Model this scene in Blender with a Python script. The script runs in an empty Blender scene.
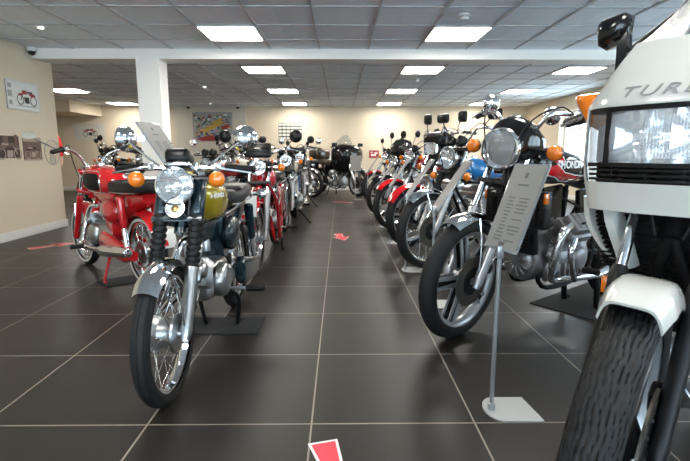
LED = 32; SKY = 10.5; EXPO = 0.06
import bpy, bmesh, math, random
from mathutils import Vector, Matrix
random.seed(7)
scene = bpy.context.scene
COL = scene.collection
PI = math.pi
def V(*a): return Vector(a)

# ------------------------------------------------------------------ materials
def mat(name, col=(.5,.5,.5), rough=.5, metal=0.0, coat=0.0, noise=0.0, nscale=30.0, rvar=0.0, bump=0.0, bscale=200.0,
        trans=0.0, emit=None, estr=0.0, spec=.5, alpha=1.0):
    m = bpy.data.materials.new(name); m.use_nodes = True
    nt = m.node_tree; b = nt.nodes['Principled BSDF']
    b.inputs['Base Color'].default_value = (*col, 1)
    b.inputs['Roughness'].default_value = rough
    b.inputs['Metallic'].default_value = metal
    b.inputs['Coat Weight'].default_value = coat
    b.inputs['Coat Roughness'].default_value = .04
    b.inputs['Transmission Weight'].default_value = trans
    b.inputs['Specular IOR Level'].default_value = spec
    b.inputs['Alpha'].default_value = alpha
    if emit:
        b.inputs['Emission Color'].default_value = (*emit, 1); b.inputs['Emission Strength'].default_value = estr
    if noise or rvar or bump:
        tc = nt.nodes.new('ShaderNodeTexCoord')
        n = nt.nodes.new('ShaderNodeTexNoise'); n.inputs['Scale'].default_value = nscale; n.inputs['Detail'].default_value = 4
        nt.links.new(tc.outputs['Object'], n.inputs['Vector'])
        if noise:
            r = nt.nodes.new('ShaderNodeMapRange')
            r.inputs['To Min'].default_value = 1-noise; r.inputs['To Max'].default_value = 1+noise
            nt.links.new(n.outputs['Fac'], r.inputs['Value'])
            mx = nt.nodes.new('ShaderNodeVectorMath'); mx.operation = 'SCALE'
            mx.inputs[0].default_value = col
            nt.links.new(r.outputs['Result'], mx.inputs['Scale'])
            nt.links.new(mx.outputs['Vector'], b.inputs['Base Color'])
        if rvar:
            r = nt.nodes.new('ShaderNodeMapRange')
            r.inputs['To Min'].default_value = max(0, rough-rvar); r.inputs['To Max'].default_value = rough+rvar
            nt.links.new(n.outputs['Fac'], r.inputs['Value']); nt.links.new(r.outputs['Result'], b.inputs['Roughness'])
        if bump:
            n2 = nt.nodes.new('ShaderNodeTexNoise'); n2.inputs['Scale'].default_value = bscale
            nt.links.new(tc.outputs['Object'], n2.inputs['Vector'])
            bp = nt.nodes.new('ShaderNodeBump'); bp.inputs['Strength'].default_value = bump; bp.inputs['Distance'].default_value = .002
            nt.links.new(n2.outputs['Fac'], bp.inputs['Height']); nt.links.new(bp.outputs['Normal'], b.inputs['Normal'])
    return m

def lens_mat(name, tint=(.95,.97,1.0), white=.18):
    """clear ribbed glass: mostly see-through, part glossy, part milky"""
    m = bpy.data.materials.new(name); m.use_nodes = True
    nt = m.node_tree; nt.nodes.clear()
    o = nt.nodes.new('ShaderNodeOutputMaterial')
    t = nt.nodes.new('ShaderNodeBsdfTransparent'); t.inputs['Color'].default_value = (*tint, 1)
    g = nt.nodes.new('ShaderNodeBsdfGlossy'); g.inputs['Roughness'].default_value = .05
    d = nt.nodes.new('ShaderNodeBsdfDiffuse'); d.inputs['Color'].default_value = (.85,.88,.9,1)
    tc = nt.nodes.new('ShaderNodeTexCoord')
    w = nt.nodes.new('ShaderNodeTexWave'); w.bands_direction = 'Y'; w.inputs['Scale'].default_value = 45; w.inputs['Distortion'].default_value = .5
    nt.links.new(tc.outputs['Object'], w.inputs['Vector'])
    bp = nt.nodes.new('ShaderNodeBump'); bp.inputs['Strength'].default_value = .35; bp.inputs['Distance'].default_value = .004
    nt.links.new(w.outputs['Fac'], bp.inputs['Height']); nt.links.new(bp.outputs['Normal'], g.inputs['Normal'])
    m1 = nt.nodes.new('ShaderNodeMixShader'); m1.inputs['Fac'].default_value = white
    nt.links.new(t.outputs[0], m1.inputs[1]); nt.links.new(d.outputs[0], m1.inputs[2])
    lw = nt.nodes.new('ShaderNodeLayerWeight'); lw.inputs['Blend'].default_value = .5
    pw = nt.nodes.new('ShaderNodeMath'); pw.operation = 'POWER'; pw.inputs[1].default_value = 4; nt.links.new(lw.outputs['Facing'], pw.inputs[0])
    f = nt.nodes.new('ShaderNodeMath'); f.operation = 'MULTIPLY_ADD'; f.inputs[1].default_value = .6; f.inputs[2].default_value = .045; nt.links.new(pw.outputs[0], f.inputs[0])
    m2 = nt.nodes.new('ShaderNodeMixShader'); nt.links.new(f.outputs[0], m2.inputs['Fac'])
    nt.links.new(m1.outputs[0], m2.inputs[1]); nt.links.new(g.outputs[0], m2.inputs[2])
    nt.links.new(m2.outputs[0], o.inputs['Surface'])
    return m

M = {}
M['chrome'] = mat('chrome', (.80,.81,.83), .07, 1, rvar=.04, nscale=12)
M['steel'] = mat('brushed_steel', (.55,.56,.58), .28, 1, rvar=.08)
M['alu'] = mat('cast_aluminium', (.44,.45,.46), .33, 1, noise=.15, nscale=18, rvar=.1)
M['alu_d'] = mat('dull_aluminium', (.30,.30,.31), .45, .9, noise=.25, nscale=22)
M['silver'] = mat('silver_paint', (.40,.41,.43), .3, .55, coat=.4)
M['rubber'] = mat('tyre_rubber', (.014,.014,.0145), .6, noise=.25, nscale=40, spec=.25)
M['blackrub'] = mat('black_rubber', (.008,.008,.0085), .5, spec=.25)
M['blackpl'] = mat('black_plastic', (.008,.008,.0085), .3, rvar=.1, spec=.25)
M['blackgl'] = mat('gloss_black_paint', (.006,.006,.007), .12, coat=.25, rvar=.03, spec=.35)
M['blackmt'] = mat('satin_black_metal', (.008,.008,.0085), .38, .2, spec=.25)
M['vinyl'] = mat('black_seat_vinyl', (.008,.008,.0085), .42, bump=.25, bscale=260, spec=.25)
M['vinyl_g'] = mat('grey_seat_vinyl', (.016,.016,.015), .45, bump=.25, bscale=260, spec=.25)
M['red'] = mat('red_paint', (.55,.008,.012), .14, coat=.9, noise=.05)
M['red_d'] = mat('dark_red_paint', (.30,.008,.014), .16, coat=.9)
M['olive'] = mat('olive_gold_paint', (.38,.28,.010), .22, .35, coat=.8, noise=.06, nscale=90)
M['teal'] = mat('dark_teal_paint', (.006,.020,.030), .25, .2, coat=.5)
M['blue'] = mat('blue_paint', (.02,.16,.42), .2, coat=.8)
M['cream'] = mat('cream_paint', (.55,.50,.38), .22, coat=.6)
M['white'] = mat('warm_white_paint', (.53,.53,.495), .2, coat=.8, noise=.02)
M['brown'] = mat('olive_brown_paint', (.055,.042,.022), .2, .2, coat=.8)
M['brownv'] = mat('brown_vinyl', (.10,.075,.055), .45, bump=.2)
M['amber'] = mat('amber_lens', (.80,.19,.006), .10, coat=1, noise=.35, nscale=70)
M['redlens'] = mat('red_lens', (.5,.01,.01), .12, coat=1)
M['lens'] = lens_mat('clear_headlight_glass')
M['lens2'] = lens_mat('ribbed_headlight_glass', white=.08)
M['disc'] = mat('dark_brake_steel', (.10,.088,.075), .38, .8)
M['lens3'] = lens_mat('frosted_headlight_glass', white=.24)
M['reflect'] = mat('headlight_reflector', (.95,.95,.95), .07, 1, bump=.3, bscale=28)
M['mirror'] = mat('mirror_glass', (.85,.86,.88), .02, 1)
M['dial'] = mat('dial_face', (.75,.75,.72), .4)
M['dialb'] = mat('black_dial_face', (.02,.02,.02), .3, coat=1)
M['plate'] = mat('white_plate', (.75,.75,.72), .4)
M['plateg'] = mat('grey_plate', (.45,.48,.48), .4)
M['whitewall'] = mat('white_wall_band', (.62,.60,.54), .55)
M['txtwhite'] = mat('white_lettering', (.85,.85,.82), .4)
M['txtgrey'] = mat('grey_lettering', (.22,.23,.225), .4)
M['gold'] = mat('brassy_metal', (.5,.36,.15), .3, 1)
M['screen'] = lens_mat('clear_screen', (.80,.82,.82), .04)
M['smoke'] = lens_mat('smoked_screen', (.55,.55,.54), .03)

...

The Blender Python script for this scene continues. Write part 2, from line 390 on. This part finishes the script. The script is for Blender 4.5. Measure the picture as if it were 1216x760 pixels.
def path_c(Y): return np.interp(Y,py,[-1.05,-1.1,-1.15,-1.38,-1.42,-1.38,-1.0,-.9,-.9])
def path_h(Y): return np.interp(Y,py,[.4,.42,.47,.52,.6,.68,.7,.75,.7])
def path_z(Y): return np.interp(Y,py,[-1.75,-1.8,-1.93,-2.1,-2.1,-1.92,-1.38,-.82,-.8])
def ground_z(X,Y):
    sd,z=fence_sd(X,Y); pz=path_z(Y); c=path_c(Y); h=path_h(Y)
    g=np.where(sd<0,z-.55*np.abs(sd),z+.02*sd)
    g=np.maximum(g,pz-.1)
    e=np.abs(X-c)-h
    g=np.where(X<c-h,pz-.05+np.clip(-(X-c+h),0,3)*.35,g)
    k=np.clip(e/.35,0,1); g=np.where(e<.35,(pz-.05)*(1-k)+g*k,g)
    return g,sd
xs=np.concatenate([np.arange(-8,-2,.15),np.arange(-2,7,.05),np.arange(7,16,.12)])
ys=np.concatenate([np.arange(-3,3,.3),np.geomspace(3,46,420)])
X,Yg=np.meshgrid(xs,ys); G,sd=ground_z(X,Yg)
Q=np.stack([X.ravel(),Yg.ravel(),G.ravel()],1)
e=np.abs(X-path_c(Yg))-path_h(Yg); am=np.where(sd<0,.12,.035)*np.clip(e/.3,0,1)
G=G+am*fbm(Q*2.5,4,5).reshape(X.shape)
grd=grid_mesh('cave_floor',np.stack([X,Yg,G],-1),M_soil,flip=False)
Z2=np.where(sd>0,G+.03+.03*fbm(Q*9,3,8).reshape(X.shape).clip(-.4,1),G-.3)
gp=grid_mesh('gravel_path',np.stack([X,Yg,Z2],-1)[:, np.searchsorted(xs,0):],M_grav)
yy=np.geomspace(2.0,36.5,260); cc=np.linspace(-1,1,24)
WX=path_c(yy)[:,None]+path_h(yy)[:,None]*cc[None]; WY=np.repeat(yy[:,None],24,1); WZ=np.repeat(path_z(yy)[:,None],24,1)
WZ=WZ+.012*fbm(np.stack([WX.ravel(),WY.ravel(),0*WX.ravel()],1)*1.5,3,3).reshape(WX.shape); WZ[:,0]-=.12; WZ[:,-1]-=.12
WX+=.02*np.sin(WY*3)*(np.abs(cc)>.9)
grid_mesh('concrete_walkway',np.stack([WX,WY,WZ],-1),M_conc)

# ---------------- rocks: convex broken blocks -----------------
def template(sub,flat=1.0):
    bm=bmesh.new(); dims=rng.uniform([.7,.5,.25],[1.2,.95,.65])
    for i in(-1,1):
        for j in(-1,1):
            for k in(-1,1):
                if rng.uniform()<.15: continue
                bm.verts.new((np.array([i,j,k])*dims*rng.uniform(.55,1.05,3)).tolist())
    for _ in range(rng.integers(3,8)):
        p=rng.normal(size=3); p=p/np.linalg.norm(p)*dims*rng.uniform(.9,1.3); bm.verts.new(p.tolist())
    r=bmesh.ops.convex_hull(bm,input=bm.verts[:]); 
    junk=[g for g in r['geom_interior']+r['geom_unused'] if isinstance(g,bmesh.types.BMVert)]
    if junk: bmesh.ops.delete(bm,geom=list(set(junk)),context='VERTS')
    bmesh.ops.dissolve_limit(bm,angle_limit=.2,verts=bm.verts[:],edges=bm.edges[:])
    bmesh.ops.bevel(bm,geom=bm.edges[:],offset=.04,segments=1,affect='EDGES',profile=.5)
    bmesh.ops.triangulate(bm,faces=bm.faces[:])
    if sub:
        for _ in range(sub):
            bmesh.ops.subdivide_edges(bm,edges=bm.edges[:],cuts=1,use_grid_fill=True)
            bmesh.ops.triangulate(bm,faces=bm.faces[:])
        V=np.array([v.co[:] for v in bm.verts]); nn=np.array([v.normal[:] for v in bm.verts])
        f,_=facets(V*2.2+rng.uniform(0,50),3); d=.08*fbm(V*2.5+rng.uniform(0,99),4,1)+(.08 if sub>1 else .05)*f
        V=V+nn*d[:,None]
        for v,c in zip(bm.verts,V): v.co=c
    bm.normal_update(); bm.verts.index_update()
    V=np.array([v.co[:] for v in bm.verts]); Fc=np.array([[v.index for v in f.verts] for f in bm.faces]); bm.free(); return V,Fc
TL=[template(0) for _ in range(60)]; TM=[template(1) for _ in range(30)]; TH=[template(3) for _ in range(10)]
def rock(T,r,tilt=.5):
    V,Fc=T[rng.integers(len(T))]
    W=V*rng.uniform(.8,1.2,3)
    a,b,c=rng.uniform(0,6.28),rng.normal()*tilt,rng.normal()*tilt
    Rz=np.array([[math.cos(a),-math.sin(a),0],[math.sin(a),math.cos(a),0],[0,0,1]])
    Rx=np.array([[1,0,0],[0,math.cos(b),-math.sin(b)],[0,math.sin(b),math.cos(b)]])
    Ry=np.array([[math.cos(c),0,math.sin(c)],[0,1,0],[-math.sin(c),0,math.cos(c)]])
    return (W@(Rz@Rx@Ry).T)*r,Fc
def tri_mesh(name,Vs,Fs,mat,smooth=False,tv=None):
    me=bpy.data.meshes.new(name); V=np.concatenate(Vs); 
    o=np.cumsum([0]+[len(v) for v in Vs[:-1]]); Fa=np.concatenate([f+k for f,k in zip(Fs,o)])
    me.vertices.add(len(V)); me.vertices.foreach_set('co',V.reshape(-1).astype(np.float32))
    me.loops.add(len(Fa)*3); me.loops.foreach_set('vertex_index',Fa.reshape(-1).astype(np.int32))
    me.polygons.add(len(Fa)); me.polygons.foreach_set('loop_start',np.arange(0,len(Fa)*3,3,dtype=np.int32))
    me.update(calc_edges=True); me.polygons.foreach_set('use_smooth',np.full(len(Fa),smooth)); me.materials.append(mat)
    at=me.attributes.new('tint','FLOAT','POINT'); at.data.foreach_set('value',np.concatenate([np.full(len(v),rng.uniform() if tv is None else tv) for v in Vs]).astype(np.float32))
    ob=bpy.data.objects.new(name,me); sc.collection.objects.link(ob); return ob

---

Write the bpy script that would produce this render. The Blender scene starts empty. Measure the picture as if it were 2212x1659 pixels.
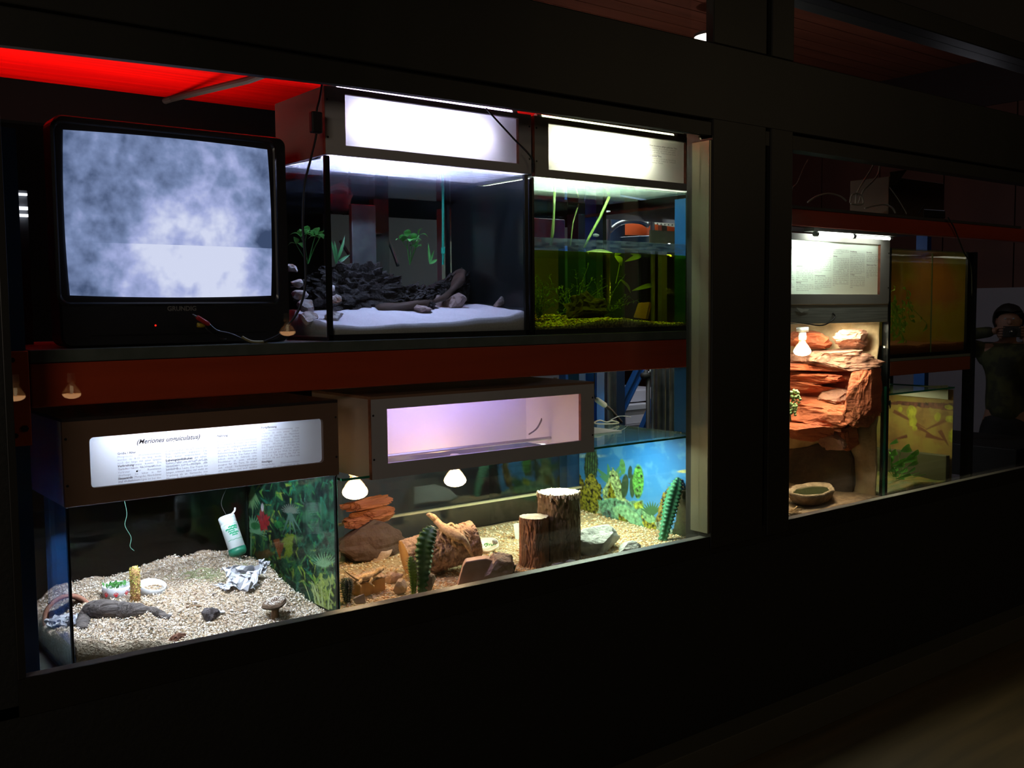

→ **Your objective**
Output exactly the lines from the one containing "Model this scene" through the one containing "def V(*a): return Vector(a)", both included, and nothing else; leave out any pictures.

→ **Answer to this exercise**
Model this scene in Blender with a Python script. The script runs in an empty Blender scene.
LED = 32; SKY = 10.5; EXPO = 0.06
import bpy, bmesh, math, random
from mathutils import Vector, Matrix
random.seed(7)
scene = bpy.context.scene
COL = scene.collection
PI = math.pi
def V(*a): return Vector(a)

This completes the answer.